■ **Work to do**: Nothing after the line with "CAMZ = 67.6" belongs in the copy; extract the lines below from the top through that line, pictures left out.

■ **Given data**:
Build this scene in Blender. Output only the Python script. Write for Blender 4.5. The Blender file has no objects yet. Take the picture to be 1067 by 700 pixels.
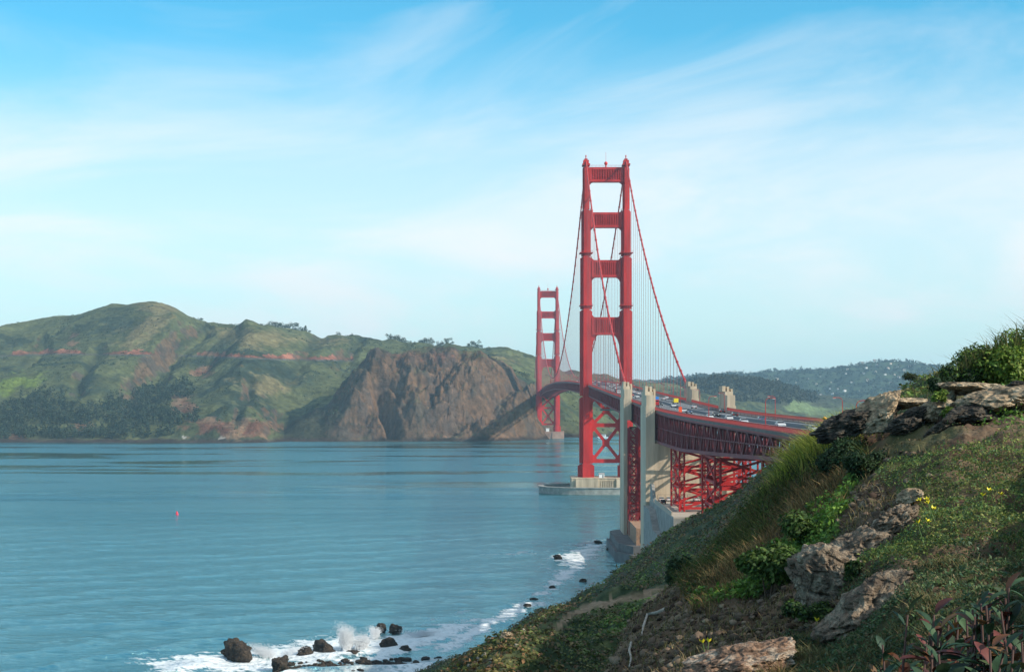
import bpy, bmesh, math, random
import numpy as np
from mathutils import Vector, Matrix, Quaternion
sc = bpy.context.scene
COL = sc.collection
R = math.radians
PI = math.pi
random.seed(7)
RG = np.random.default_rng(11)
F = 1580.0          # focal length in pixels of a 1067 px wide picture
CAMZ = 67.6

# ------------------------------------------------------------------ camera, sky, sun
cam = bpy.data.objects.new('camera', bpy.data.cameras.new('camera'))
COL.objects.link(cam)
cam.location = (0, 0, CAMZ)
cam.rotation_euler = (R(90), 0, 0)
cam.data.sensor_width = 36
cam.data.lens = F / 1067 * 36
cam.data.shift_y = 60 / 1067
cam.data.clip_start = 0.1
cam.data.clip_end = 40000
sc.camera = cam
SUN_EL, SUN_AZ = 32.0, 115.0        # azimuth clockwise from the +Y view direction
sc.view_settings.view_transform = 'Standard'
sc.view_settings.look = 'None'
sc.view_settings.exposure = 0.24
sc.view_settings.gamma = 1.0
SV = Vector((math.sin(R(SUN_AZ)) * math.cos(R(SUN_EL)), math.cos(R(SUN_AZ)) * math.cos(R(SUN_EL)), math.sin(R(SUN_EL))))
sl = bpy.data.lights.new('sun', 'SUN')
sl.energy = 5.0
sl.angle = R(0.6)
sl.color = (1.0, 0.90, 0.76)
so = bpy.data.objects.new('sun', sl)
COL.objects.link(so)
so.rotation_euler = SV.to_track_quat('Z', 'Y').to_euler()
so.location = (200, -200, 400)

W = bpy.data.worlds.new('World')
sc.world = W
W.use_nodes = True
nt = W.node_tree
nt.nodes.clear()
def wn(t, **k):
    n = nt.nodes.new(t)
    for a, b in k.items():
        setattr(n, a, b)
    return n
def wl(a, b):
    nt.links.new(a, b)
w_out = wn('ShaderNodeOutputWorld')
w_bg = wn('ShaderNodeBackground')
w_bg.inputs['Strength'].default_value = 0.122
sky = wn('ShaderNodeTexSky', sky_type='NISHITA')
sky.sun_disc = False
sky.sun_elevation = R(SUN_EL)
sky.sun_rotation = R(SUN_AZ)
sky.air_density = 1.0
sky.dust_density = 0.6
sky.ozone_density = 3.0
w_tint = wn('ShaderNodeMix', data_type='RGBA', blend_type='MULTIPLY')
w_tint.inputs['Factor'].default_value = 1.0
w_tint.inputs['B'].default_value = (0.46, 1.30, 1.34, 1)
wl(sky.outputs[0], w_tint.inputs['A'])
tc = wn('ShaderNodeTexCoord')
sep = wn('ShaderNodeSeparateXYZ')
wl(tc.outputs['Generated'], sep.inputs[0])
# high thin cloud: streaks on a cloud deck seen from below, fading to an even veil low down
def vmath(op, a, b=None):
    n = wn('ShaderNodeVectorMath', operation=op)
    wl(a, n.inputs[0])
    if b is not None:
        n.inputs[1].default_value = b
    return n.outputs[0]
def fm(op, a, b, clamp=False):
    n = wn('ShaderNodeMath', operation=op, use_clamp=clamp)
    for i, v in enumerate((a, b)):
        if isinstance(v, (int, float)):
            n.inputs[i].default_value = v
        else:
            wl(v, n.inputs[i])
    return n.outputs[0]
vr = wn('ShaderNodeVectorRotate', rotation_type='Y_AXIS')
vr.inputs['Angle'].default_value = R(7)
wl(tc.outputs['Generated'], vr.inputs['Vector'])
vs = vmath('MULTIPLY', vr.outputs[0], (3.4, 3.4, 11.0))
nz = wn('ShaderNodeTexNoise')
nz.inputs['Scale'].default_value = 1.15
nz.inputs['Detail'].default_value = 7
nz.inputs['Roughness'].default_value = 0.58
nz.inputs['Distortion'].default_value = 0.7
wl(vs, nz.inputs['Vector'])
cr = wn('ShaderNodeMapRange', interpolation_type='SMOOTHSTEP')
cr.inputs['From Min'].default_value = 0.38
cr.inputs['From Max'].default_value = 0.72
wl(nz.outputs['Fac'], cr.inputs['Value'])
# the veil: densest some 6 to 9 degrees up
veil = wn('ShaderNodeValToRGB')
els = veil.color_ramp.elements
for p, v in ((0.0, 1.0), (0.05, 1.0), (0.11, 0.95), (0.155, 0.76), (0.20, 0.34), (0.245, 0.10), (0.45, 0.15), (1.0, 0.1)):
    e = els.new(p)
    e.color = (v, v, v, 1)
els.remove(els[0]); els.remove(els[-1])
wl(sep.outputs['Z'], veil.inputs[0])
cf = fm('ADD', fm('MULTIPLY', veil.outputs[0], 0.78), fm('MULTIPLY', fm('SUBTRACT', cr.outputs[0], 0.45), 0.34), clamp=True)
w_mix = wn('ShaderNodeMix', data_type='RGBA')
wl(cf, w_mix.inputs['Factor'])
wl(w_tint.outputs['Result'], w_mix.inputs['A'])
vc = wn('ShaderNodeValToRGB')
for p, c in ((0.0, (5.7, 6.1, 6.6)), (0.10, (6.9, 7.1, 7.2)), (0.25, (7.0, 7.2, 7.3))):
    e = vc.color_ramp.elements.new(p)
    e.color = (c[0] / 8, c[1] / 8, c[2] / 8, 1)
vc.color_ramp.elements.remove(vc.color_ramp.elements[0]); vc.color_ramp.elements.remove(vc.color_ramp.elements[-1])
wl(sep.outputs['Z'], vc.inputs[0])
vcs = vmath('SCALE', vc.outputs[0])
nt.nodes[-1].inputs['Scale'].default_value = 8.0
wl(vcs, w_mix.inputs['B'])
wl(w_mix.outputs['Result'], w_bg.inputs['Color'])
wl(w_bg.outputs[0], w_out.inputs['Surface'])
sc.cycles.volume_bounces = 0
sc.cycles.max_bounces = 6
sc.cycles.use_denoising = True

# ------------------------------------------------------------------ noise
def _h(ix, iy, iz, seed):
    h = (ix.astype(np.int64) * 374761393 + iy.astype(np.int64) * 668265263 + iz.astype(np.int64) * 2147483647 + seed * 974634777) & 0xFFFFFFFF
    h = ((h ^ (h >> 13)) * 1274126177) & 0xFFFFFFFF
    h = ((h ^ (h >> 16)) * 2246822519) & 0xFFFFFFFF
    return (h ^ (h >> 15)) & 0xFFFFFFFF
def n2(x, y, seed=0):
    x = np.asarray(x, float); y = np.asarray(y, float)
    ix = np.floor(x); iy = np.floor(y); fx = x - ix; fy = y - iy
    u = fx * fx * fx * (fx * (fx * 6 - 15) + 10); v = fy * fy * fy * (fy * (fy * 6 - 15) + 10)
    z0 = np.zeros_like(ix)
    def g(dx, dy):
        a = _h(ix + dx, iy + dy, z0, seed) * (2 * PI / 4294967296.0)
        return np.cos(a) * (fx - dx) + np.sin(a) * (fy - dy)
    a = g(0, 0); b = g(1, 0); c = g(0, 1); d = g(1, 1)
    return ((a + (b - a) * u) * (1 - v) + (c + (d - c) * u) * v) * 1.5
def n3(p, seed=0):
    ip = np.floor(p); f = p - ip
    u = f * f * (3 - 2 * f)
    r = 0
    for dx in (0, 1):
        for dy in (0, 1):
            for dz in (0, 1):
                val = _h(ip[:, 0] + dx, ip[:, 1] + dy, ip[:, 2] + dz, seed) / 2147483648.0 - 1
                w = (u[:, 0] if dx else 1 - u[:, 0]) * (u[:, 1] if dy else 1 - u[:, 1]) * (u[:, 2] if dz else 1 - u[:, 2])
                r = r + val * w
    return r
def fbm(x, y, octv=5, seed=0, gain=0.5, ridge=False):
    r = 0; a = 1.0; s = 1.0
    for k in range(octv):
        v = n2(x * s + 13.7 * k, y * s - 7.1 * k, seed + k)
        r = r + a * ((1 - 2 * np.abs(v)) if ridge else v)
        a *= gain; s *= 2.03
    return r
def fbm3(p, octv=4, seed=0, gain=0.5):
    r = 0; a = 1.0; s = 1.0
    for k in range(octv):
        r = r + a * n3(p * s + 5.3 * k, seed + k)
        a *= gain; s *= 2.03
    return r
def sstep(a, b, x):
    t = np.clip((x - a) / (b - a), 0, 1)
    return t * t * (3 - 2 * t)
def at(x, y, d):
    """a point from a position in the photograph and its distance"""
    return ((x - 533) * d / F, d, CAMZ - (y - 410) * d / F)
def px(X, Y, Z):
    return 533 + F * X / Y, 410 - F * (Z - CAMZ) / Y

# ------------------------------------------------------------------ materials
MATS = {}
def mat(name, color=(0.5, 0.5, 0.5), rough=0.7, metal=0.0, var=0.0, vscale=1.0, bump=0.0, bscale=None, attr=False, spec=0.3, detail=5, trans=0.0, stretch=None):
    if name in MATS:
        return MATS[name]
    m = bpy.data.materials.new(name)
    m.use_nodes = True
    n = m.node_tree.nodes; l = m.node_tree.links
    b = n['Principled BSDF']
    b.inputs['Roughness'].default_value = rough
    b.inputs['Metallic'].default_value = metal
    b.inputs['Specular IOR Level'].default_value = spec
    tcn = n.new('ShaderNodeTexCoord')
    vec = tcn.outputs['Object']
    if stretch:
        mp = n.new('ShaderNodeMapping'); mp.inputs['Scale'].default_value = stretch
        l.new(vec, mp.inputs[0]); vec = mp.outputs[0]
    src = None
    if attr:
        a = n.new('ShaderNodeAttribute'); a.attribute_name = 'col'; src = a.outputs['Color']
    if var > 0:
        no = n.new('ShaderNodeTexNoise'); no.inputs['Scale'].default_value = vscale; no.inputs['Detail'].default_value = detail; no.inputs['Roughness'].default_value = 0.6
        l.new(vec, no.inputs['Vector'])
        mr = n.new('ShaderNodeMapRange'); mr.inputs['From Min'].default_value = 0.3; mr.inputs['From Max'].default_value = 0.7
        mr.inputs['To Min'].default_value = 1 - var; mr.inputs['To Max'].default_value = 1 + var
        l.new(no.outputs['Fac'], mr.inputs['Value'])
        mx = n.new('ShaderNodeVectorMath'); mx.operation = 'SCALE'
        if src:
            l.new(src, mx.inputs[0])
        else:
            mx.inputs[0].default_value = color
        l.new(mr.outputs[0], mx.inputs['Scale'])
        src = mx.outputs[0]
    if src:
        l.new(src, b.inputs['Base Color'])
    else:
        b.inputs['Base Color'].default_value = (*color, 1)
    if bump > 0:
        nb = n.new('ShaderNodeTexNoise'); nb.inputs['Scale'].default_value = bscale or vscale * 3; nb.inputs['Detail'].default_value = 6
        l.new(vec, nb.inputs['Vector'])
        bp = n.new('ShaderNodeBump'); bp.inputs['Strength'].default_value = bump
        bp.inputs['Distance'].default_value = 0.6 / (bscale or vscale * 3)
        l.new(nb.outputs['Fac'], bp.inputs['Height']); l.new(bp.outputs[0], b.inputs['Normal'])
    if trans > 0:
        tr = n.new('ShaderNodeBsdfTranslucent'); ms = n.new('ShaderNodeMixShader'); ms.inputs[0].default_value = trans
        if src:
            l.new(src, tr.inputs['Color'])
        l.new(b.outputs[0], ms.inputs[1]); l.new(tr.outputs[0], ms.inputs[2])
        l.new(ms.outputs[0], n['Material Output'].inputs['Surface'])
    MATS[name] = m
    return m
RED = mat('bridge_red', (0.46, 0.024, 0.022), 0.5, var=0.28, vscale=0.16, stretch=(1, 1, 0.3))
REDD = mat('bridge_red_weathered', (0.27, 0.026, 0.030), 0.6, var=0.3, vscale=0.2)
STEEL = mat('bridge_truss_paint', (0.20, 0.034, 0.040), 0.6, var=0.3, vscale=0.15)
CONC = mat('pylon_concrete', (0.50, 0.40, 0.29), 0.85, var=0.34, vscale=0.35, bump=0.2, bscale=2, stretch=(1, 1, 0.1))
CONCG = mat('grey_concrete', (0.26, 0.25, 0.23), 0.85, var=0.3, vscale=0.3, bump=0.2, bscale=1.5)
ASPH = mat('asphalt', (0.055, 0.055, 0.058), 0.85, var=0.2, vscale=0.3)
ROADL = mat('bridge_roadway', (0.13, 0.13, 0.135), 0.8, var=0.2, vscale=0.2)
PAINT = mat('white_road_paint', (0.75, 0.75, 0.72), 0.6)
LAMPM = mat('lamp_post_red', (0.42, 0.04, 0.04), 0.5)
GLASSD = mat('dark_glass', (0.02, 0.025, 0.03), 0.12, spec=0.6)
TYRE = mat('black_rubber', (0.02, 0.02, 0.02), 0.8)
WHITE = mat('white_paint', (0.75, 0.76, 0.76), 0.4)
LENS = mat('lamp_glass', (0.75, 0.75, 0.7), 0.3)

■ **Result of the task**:
Build this scene in Blender. Output only the Python script. Write for Blender 4.5. The Blender file has no objects yet. Take the picture to be 1067 by 700 pixels.
import bpy, bmesh, math, random
import numpy as np
from mathutils import Vector, Matrix, Quaternion
sc = bpy.context.scene
COL = sc.collection
R = math.radians
PI = math.pi
random.seed(7)
RG = np.random.default_rng(11)
F = 1580.0          # focal length in pixels of a 1067 px wide picture
CAMZ = 67.6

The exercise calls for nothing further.